M.P.: O homem acaba percebendo essa distância fisiológica e isso é natural. Mas é muito importante nos nove meses – da mesma forma que a mãe se prepara para a chegada do bebê, mudando um pouco a sua rotina -, que ele também também participe e tenha a percepção de que não precisa trabalhar mais para comprar um carro novo, um apartamento maior, pagar a melhor creche da cidade, fazer hora extra. Ele precisa estar perto da esposa na gravidez. E quando o bebê nascer, ficar próximo dele, vivenciando as fases mais difíceis, aqueles primeiros meses que são realmente desafiadores. É muito importante que o homem esteja lá. É bom para a mulher, para que ela tenha mais segurança, tranquilidade e liberdade. Necessário para a criança criar vínculos afetivos nesse momento tão especial – o contato pele a pele, a hora do banho, o relacionamento que começa nos primeiros dias de vida. E é importante para o pai, para que ele se prepare para se desconstruir e entender que pode, sim, chorar, se emocionar, ser sensível e participar da maior experiência humana que é ter essa relação com o filho. Mesmo que ela seja desafiadora, difícil e complicada, ele vai saber que está criando vínculo, uma base para o relacionamento que vai ter com a criança nos anos futuros.
Existem pais que reclamam que as mulheres se queixam que eles não participam ativamente da criação dos filhos, mas, ao mesmo tempo, que elas não dão espaço para que eles assumam dos cuidados. Isso realmente acontece?
M.P.: Sim. Mas é perfeitamente entendível que a mulher não permita que o homem entre na relação com a criança por uma única razão: a pressão social na vida dela é tão grande que ela acredita que é menos mãe quando passa a bola para o marido. A mulher se sente cobrada quando permite que ele cuide da criança, troque a fralda, passe um final de semana inteiro sozinho com ela. Quando a mãe faz isso, mesmo as amigas dela a cobram e dizem: ‘eu não acredito que você deixou o filho só com o seu marido! Como você é corajosa’. Consideram esse tipo de atitude uma exceção porque a presença do homem no ambiente familiar ainda não foi naturalizada. Por isso, é muito importante que as mulheres mudem o discurso, que seja comum o pai ir ao pediatra, participar da escola, trocar a fralda no fraldário familiar, tirar férias para ficar só com a criança para que a mulher possa voltar ao mercado de trabalho. É necessário que tudo isso seja natural, claro, evidente e é a prova de uma sociedade que busca mais igualdade, justiça, liberdade para as mulheres e também para os homens – para que eles possam encontrar a felicidade na família.

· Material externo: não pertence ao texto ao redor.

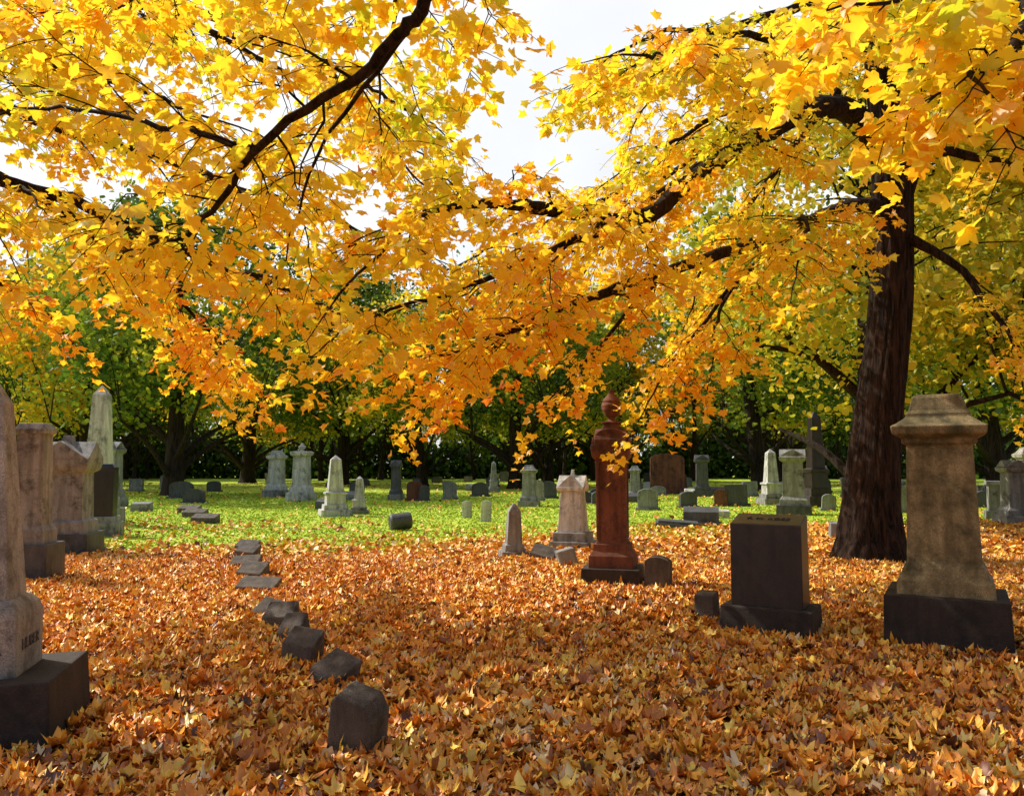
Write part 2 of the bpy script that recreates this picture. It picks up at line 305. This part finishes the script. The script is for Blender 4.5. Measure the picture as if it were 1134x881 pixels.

As mães devem ter menos culpa no coração quando passam a bola para o pai. Às vezes elas ficam preocupadas e falam: ‘ele mandou o bebê para a creche com a meia trocada’. Mas qual é o problema? Ele está aprendendo também e tem que ocupar esse espaço que, tradicionalmente, não é dele.
Você teve um pai ausente e passou grande parte da vida com a sua mãe. Essa experiência interferiu muito quando você teve as suas filhas?
M.P.: Sim e de uma forma muito forte. Acho que sou um pai pior por não ter tido um. Ele ter me abandonado fez com que eu não tivesse um referencial. Acho que os maus exemplos masculinos e a falta de um parâmetro do que é essa figura de verdade é algo que atrapalha e até tira condições para que os homens sejam pais participativos e amorosos. Todas as vezes que tive dúvidas ou que errei na minha paternidade tem a ver com essa falta de referência, de não ter para quem ligar e falar: ‘eu estou inseguro. A minha filha está passando por essa situação, o que eu faço? Será que estou sendo muito duro? Ou muito mole?’. Eu tenho certeza de que seria um pai melhor se o meu pai tivesse sido uma luz para a minha trajetória. É claro que o que me ensinou foi o dia a dia, mas também a cobrança da minha esposa para que eu fosse mais participativo e das minhas filhas, que começaram a perceber algumas inseguranças e alguns deslizes meus. Tudo isso foi me ajudando a me desconstruir como homem para me reconstruir como uma nova pessoa. Hoje sou mais sensível, atento ao que minha família pede e humilde para me transformar.